* Start DATA FOR THIS EXERCISE *
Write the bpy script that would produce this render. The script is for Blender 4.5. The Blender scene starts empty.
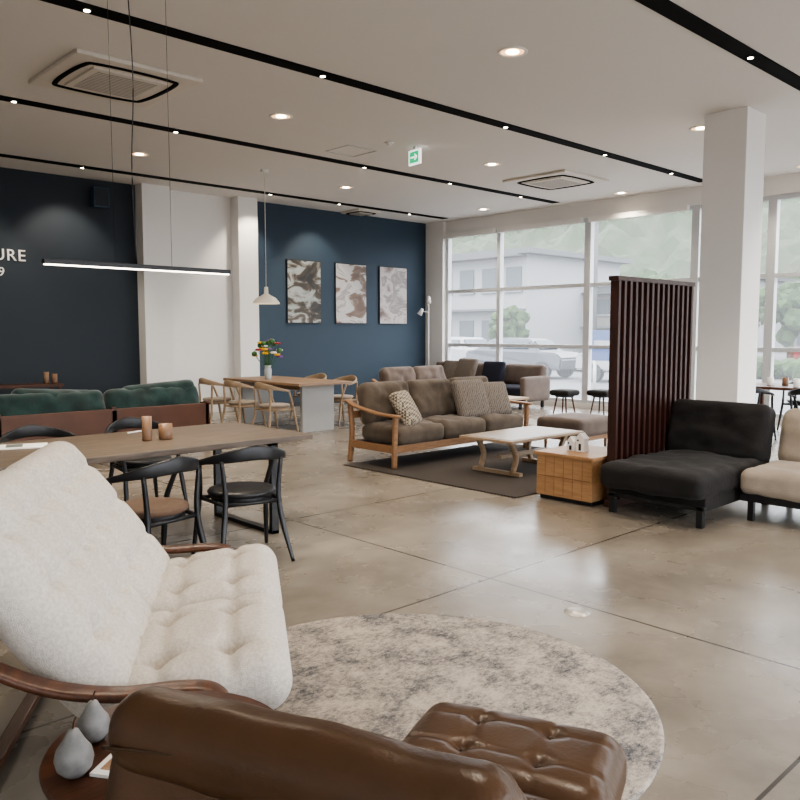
import bpy, bmesh, math, random
from mathutils import Vector, Matrix, Euler, noise
random.seed(4)
R=math.radians
scene=bpy.context.scene
H=4.0; YN=13.1; XE=13.28; XW=-3.0; YS=-3.5

# ------------------------------------------------------------ materials
def mat(name,col,rough=.6,metal=0,var=0,vscale=8,bump=0,bscale=200,emit=None,es=0,col2=None,stretch=None,sheen=0,coat=0,spec=None,detail=4):
    m=bpy.data.materials.new(name); m.use_nodes=True
    nt=m.node_tree; N=nt.nodes; L=nt.links; p=N['Principled BSDF']
    p.inputs['Base Color'].default_value=(*col,1); p.inputs['Roughness'].default_value=rough
    p.inputs['Metallic'].default_value=metal
    if sheen: p.inputs['Sheen Weight'].default_value=sheen
    if coat: p.inputs['Coat Weight'].default_value=coat; p.inputs['Coat Roughness'].default_value=.2
    if spec is not None: p.inputs['Specular IOR Level'].default_value=spec
    if emit: p.inputs['Emission Color'].default_value=(*emit,1); p.inputs['Emission Strength'].default_value=es
    tc=N.new('ShaderNodeTexCoord'); mp=N.new('ShaderNodeMapping'); L.new(tc.outputs['Object'],mp.inputs['Vector'])
    if stretch: mp.inputs['Scale'].default_value=stretch
    if var or col2:
        n=N.new('ShaderNodeTexNoise'); n.inputs['Scale'].default_value=vscale; n.inputs['Detail'].default_value=detail
        L.new(mp.outputs[0],n.inputs['Vector'])
        r=N.new('ShaderNodeValToRGB'); L.new(n.outputs['Fac'],r.inputs['Fac'])
        c1=col; c2=col2 if col2 else tuple(max(0,c*(1-var)) for c in col)
        r.color_ramp.elements[0].position=.35; r.color_ramp.elements[1].position=.65
        r.color_ramp.elements[0].color=(*c2,1); r.color_ramp.elements[1].color=(*c1,1)
        L.new(r.outputs['Color'],p.inputs['Base Color'])
    if bump:
        n2=N.new('ShaderNodeTexNoise'); n2.inputs['Scale'].default_value=bscale; n2.inputs['Detail'].default_value=3
        L.new(mp.outputs[0],n2.inputs['Vector'])
        b=N.new('ShaderNodeBump'); b.inputs['Strength'].default_value=bump; b.inputs['Distance'].default_value=.01
        L.new(n2.outputs['Fac'],b.inputs['Height']); L.new(b.outputs['Normal'],p.inputs['Normal'])
    return m
def wood(name,c1,c2,rough=.45,axis='x',scale=6):
    st={'x':(1,9,9),'y':(9,1,9),'z':(9,9,1)}[axis]
    return mat(name,c1,rough,col2=c2,vscale=scale,stretch=st,bump=.08,bscale=30,detail=6)

M_ceil=mat('ceiling_paint',(.735,.705,.665),.9)
M_white=mat('white_paint',(.83,.81,.78),.85)
M_grey=mat('grey_paint',(.55,.54,.53),.85)
M_dark=mat('charcoal_wall_paint',(.021,.030,.041),.7,bump=.05,bscale=120)
M_blue=mat('blue_wall_paint',(.026,.048,.074),.65,bump=.05,bscale=120)
M_black=mat('black_metal',(.011,.011,.012),.45)
M_blkwood=mat('black_wood',(.012,.012,.014),.4,var=.3,vscale=20)
M_strip=mat('black_channel',(.006,.006,.006),.8,spec=.1)
M_alu=mat('window_frame_paint',(.60,.61,.62),.5)
M_walnut=wood('walnut',(.105,.040,.019),(.057,.022,.011),.35)
M_oak=wood('oak',(.34,.19,.10),(.25,.135,.068),.45)
M_oakd=wood('oak_table_wood',(.36,.24,.15),(.28,.18,.11),.45)
M_oakl=wood('light_oak',(.42,.31,.21),(.34,.245,.16),.5)
M_cherry=wood('cherry_box',(.41,.235,.115),(.33,.18,.085),.45,'y')
M_top=wood('dark_table_wood',(.145,.108,.078),(.078,.057,.042),.45,'x',5)
M_slat=wood('dark_red_slat',(.055,.020,.014),(.032,.012,.010),.4,'z')
M_linen=mat('cream_linen',(.65,.59,.52),.95,var=.2,vscale=90,bump=.35,bscale=300,sheen=.15)
M_leather=mat('brown_leather',(.078,.038,.017),.33,var=.22,vscale=5,bump=.10,bscale=90)
M_leatherp=mat('leather_piping',(.05,.026,.012),.4)
M_green=mat('green_velvet',(.007,.038,.034),.8,var=.5,vscale=6,bump=.3,bscale=20,sheen=.3)
M_brownpanel=mat('brown_leather_panel',(.12,.050,.028),.5,var=.2,vscale=4)
M_taupe=mat('taupe_fabric',(.13,.10,.074),.95,var=.3,vscale=7,bump=.3,bscale=60,sheen=.12)
M_taupe2=mat('warm_grey_fabric',(.165,.128,.11),.95,var=.2,vscale=7,bump=.3,bscale=60,sheen=.12)
M_blackfab=mat('black_fabric',(.012,.010,.009),.9,var=.4,vscale=7,bump=.35,bscale=30,sheen=.04)
M_beigefab=mat('beige_fabric',(.35,.29,.23),.95,var=.15,vscale=8,bump=.3,bscale=90,sheen=.15)
M_navy=mat('navy_fabric',(.010,.012,.026),.9,bump=.2,bscale=60)
M_seatbrown=mat('brown_seat_fabric',(.13,.08,.052),.85,var=.2,vscale=30,bump=.2)
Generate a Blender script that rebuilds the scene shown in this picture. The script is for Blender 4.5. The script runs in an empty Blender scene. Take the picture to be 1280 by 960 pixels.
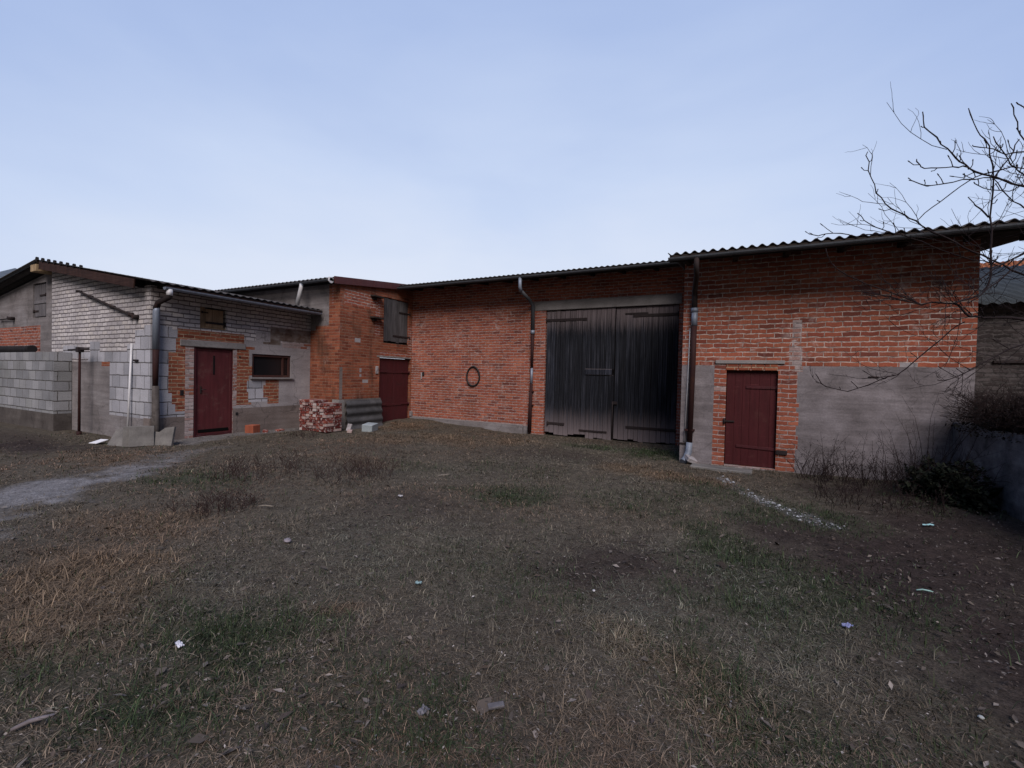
import bpy, math, random
import numpy as np
from mathutils import Vector, Matrix
random.seed(7); rng = np.random.default_rng(11)
sc = bpy.context.scene
COL = sc.collection

# ------------------------------------------------------------------ names, labels, parents
def tag(o, label=None, cat=None, group=None, kind=None):
    if label: o['label'] = label
    if cat: o['category'] = cat
    if group: o['group'] = group
    if kind: o['kind'] = kind
    return o

def thing(name, label, cat, loc=(0, 0, 0), group=None):
    o = bpy.data.objects.new(name, None); COL.objects.link(o)
    o.location = loc; o.empty_display_size = 0.2
    return tag(o, label, cat, group)

def copy_tree(o, parent=None):
    c = o.copy(); COL.objects.link(c); c.parent = parent
    for ch in list(o.children): copy_tree(ch, c)
    return c

# ------------------------------------------------------------------ mesh builder
class MB:
    def __init__(s): s.v = []; s.f = []; s.m = []; s.sm = []; s.c = []
    def poly(s, pts, m=0, smooth=False, col=None):
        i = len(s.v); s.v += [tuple(p) for p in pts]; s.f.append(tuple(range(i, i+len(pts)))); s.m.append(m); s.sm.append(smooth); s.c.append(col)
    def box(s, a, b, m=0, bev=0.0, col=None):
        x0, y0, z0 = a; x1, y1, z1 = b
        s.obox(Matrix.Translation(((x0+x1)/2, (y0+y1)/2, (z0+z1)/2)), (x1-x0, y1-y0, z1-z0), m, bev, col)
    def obox(s, M, size, m=0, bev=0.0, col=None):
        hx, hy, hz = [abs(q)/2 for q in size]; b = min(bev, hx*.9, hy*.9, hz*.9)
        def P(x, y, z): return M @ Vector((x, y, z))
        if b <= 0:
            c = [P(x, y, z) for x in (-hx, hx) for y in (-hy, hy) for z in (-hz, hz)]
            for q in ((0,1,3,2),(4,6,7,5),(0,4,5,1),(2,3,7,6),(0,2,6,4),(1,5,7,3)): s.poly([c[k] for k in q], m, False, col)
            return
        base = len(s.v); idx = {}
        for sx in (-1, 1):
            for sy in (-1, 1):
                for sz in (-1, 1):
                    for ax in range(3):
                        q = [sx*hx, sy*hy, sz*hz]
                        for k in range(3):
                            if k != ax: q[k] -= (sx, sy, sz)[k]*b
                        idx[(sx, sy, sz, ax)] = len(s.v); s.v.append(tuple(P(*q)))
        def add(l): s.f.append(tuple(l)); s.m.append(m); s.sm.append(False); s.c.append(col)
        for ax in range(3):
            o1, o2 = [k for k in range(3) if k != ax]
            for sg in (-1, 1):
                l = []
                for a, bq in ((-1,-1),(1,-1),(1,1),(-1,1)):
                    t = [0, 0, 0]; t[ax] = sg; t[o1] = a; t[o2] = bq; l.append(idx[(*t, ax)])
                if (sg > 0) == (ax == 1): l.reverse()
                add(l)
        for ax in range(3):
            o1, o2 = [k for k in range(3) if k != ax]
            for a in (-1, 1):
                for bq in (-1, 1):
                    t0 = [0,0,0]; t0[ax] = -1; t0[o1] = a; t0[o2] = bq; t1 = list(t0); t1[ax] = 1
                    add([idx[(*t0, o1)], idx[(*t1, o1)], idx[(*t1, o2)], idx[(*t0, o2)]])
        for sx in (-1, 1):
            for sy in (-1, 1):
                for sz in (-1, 1): add([idx[(sx, sy, sz, k)] for k in range(3)])
    def tube(s, pts, r, n=8, m=0, cap=True, smooth=True, arc=None):
        pts = [Vector(p) for p in pts]; N = len(pts)
        if not hasattr(r, '__len__'): r = [r]*N
        base = len(s.v); up = None
        for i, p in enumerate(pts):
            t = (pts[min(i+1, N-1)]-pts[max(i-1, 0)]).normalized()
            if up is None: up = Vector((0, 0, 1)) if abs(t.z) < .9 else Vector((1, 0, 0))
            a = t.cross(up).normalized(); b = a.cross(t).normalized(); up = b
            for k in range(n):
                th = 2*math.pi*k/n; s.v.append(tuple(p+(a*math.cos(th)+b*math.sin(th))*r[i]))
        for i in range(N-1):
            for k in range(n):
                k2 = (k+1) % n
                s.f.append((base+i*n+k, base+i*n+k2, base+(i+1)*n+k2, base+(i+1)*n+k)); s.m.append(m); s.sm.append(smooth); s.c.append(None)
        if cap:
            s.f.append(tuple(base+k for k in range(n))[::-1]); s.m.append(m); s.sm.append(False); s.c.append(None)
            s.f.append(tuple(base+(N-1)*n+k for k in range(n))); s.m.append(m); s.sm.append(False); s.c.append(None)
    def build(s, name, mats, parent=None, label=None, fix=True):
        me = bpy.data.meshes.new(name)
        base = Vector(parent_origin(parent)) if parent else Vector((0, 0, 0))
        me.from_pydata([tuple(Vector(p)-base) for p in s.v], [], s.f)
        mats = mats if isinstance(mats, (list, tuple)) else [mats]
        for q in mats: me.materials.append(q)
        me.polygons.foreach_set('material_index', s.m); me.polygons.foreach_set('use_smooth', s.sm)
        me.update()
        if fix:
            import bmesh
            bm = bmesh.new(); bm.from_mesh(me); bmesh.ops.recalc_face_normals(bm, faces=bm.faces); bm.to_mesh(me); bm.free()
        boxuv(me, base)
        if any(c is not None for c in s.c):
            ca = me.color_attributes.new('tone', 'FLOAT_COLOR', 'CORNER')
            d = np.ones((len(me.loops), 4), np.float32); li = 0
            for p, c in zip(me.polygons, s.c):
                n = p.loop_total; d[p.loop_start:p.loop_start+n, :3] = c if c is not None else (.5, .5, .5)
            ca.data.foreach_set('color', d.ravel())
        o = bpy.data.objects.new(name, me); COL.objects.link(o)
        if parent: o.parent = parent
        if label: o['label'] = label
        return o

def parent_origin(p):
    v = Vector((0, 0, 0))
    while p is not None: v = v+p.location; p = p.parent
    return v

def boxuv(me, base=Vector((0, 0, 0))):
    uv = me.uv_layers.new(name='UVMap'); n = len(me.loops)
    out = np.zeros((n, 2), np.float32)
    for p in me.polygons:
        nx, ny, nz = [abs(q) for q in p.normal]
        for li in p.loop_indices:
            co = me.vertices[me.loops[li].vertex_index].co+base
            if nz >= nx and nz >= ny: out[li] = (co.x, co.y)
            elif nx >= ny: out[li] = (co.y, co.z)
            else: out[li] = (co.x, co.z)
    uv.data.foreach_set('uv', out.ravel())

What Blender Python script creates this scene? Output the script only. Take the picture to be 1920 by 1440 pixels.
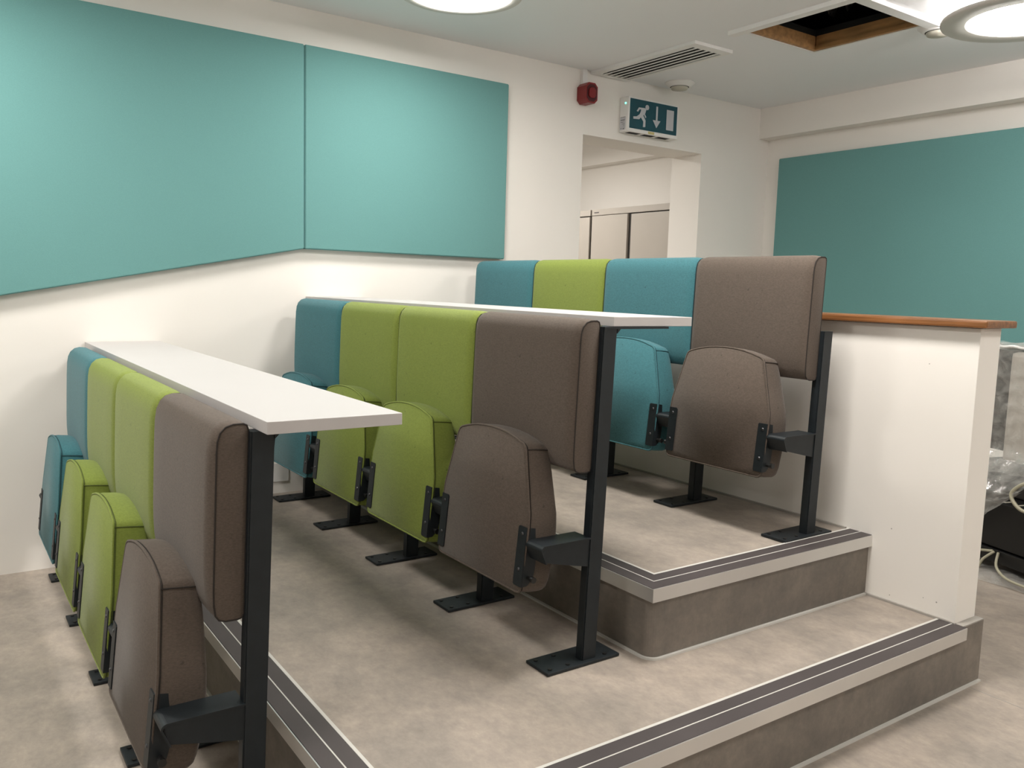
* End DATA FOR THIS EXERCISE *
▸ GIVEN EXERCISE
Only the lines from the start of the entries above to the line containing "H=4.0; YN=13.1; XE=13.28; XW=-3.0; YS=-3.5" are to be given again, exactly and with both ends included; pictures are excluded.

▸ REPLY TO THE EXERCISE
Write the bpy script that would produce this render. The script is for Blender 4.5. The Blender scene starts empty.
import bpy, bmesh, math, random
from mathutils import Vector, Matrix, Euler, noise
random.seed(4)
R=math.radians
scene=bpy.context.scene
H=4.0; YN=13.1; XE=13.28; XW=-3.0; YS=-3.5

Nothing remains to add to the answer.